What is being asked
Each line of the material must be repeated precisely, with the pictures left out.

Supplied material
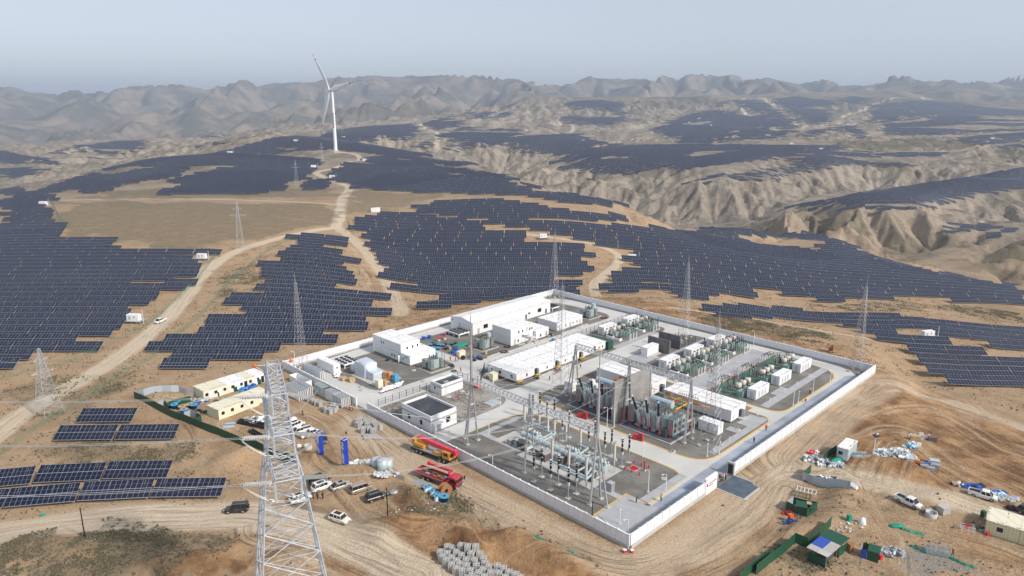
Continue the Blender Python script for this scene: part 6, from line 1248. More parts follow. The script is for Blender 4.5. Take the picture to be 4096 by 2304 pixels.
t=thing('gantry','front steel gantry over the pipe switchgear with two tall spires','gantry',S(14.5,8,.1),R45,'steel line gantries')
for a,br,sp in ((14.5,-3.,18.5),(33.3,0,5.),(52.5,3.,18.5)): aframe(t,a,8,16.2,brace=br or None,spire=sp,a0=14.5,b0=8)
beam(t,Vector((0,0,15.6)),Vector((0,18.6,15.6)),.6); beam(t,Vector((0,19,15.6)),Vector((0,38,15.6)),.6)
t=thing('gantry','rear steel gantry standing beside the big transformers','gantry',S(15.9,45.8,.1),R45,'steel line gantries')
for a,br,sp in ((15.9,0,0),(34.,0,0),(52.,3.,0)): aframe(t,a,45.8,16,brace=br or None,spire=sp,a0=15.9,b0=45.8)
beam(t,Vector((0,0,15.2)),Vector((0,18,15.2)),.6); beam(t,Vector((0,18.4,15.2)),Vector((0,36.1,15.2)),.6)
# ---------- turbine, line towers, conductors ----------
mat('galv_tower',(.46,.49,.53),.6,0,.25,1.)
mat('turbine_white',(.80,.82,.84),.4,0,.03,.1)
tb=TG(1343,604); tb.z=gnd(tb.x,tb.y); HUB=101.
t=thing('wind_turbine','tall white wind turbine with red banded blade tips on the far ridge','wind turbine',tb,0)
mb=MB(); mb.cyl((0,0,-3),(0,0,HUB-1.5),3.1,1.9,'turbine_white',24); mb.obj('tower',t); mb=MB(); mb.cyl((0,0,-3),(0,0,.8),6.5,6.,'concrete',20); mb.obj('foundation',t)
mb=MB()
for k in range(5):
    z=62-k*5.2
    for (x,dz,w,h) in ((-.9,1.4,1.8,.5),(-.9,0,1.8,.5),(-.25,-.9,.5,3.),(-1.2,-1.4,2.4,.45)): mb.box(x,x+w,-3.0,-2.1,z+dz-h/2,z+dz+h/2,'dark_grey')
mb.obj('lettering',t)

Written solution
Continue the Blender Python script for this scene: part 6, from line 1248. More parts follow. The script is for Blender 4.5. Take the picture to be 4096 by 2304 pixels.
t=thing('gantry','front steel gantry over the pipe switchgear with two tall spires','gantry',S(14.5,8,.1),R45,'steel line gantries')
for a,br,sp in ((14.5,-3.,18.5),(33.3,0,5.),(52.5,3.,18.5)): aframe(t,a,8,16.2,brace=br or None,spire=sp,a0=14.5,b0=8)
beam(t,Vector((0,0,15.6)),Vector((0,18.6,15.6)),.6); beam(t,Vector((0,19,15.6)),Vector((0,38,15.6)),.6)
t=thing('gantry','rear steel gantry standing beside the big transformers','gantry',S(15.9,45.8,.1),R45,'steel line gantries')
for a,br,sp in ((15.9,0,0),(34.,0,0),(52.,3.,0)): aframe(t,a,45.8,16,brace=br or None,spire=sp,a0=15.9,b0=45.8)
beam(t,Vector((0,0,15.2)),Vector((0,18,15.2)),.6); beam(t,Vector((0,18.4,15.2)),Vector((0,36.1,15.2)),.6)
# ---------- turbine, line towers, conductors ----------
mat('galv_tower',(.46,.49,.53),.6,0,.25,1.)
mat('turbine_white',(.80,.82,.84),.4,0,.03,.1)
tb=TG(1343,604); tb.z=gnd(tb.x,tb.y); HUB=101.
t=thing('wind_turbine','tall white wind turbine with red banded blade tips on the far ridge','wind turbine',tb,0)
mb=MB(); mb.cyl((0,0,-3),(0,0,HUB-1.5),3.1,1.9,'turbine_white',24); mb.obj('tower',t); mb=MB(); mb.cyl((0,0,-3),(0,0,.8),6.5,6.,'concrete',20); mb.obj('foundation',t)
mb=MB()
for k in range(5):
    z=62-k*5.2
    for (x,dz,w,h) in ((-.9,1.4,1.8,.5),(-.9,0,1.8,.5),(-.25,-.9,.5,3.),(-1.2,-1.4,2.4,.45)): mb.box(x,x+w,-3.0,-2.1,z+dz-h/2,z+dz+h/2,'dark_grey')
mb.obj('lettering',t)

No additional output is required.